US crude was up 9 cents (RM2.89) at $93.13 (RM298.71) per barrel. The contract fell more than $2 (RM6.42) a barrel yesterday, hitting a four-and-a-half-month low.

"Traders are just trying to second-guess what the Fed's next move will be," said Ben Le Brun, a market analyst at OptionsXpress in Sydney.

"It wouldn't surprise me to see oil prices going a little bit higher, given the falls we've seen, but confirmation of a rebound will not happen until we know what the Fed's intentions are," he said.

Expectations of a gain in US crude stocks capped gains. A preliminary poll of Reuters analysts forecast a 1-million-barrel rise for last week when the US Energy Information Administration publishes its data on Thursday.

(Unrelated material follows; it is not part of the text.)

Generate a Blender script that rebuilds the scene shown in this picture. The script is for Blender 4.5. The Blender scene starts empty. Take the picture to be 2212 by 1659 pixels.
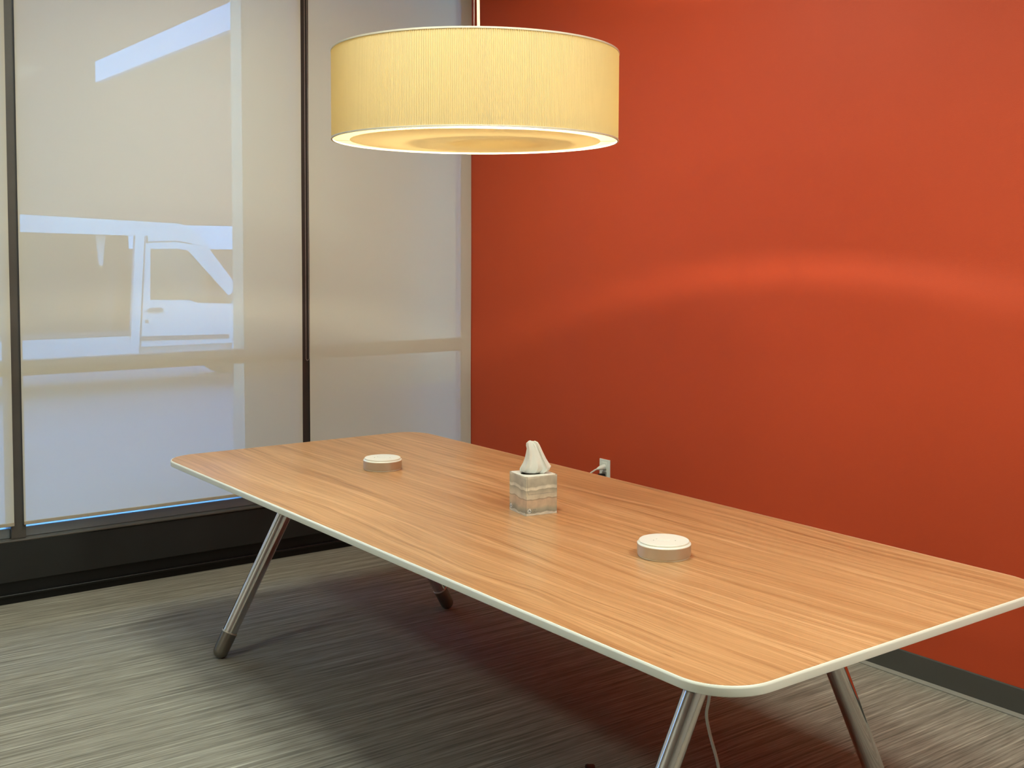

Industry group the American Petroleum Institute will release its report on US oil stocks on Wednesday at 2130 GMT (5:30am MYT).

Output from the Organization of the Petroleum Exporting Countries remains higher than next year's global requirement for its crude, the group said in its monthly report yesterday, even after Saudi Arabia cut production from a record high level in October.

OPEC forecast demand for its oil in 2014 would average 29.57 million barrels per day (bpd), unchanged from its previous estimate. The oil cartel pumped 29.89 million bpd in October, according to secondary sources cited by the report.

Lack of success at weekend talks on Iran's nuclear programme lifted Brent off last week's four-month low, with little optimism that more than 1 million bpd of Iranian barrels will return to oil markets soon. That's about what has been reduced from Iran's pre-2012 export levels.

"It does not appear to us that a breakthrough will emerge soon and that continuing lost Iranian barrels will remain a supportive factor to oil prices," BNP Paribas head of commodity markets Harry Tchilinguirian said in a note to clients.

Investors will await for the next round of talks on Nov. 20 for clearer signals as to whether sanctions against Tehran will be relaxed.

Supply from Libya also looked unlikely to return to normal as the government struggles to cope with protesters who have taken over eastern oil ports and a western terminal.

Protesters demanding more rights or better conditions blocked the front gate of the Zawiya refinery and oil port yesterday, but production continued at the 120,000 barrel-per-day plant.

In China, leaders said markets would play a decisive role in the economy under reforms to be pushed through by 2020, although the statement issued at the end of the Communist Party's four-day meeting yesterday was short on details. - Reuters, November 13, 2013.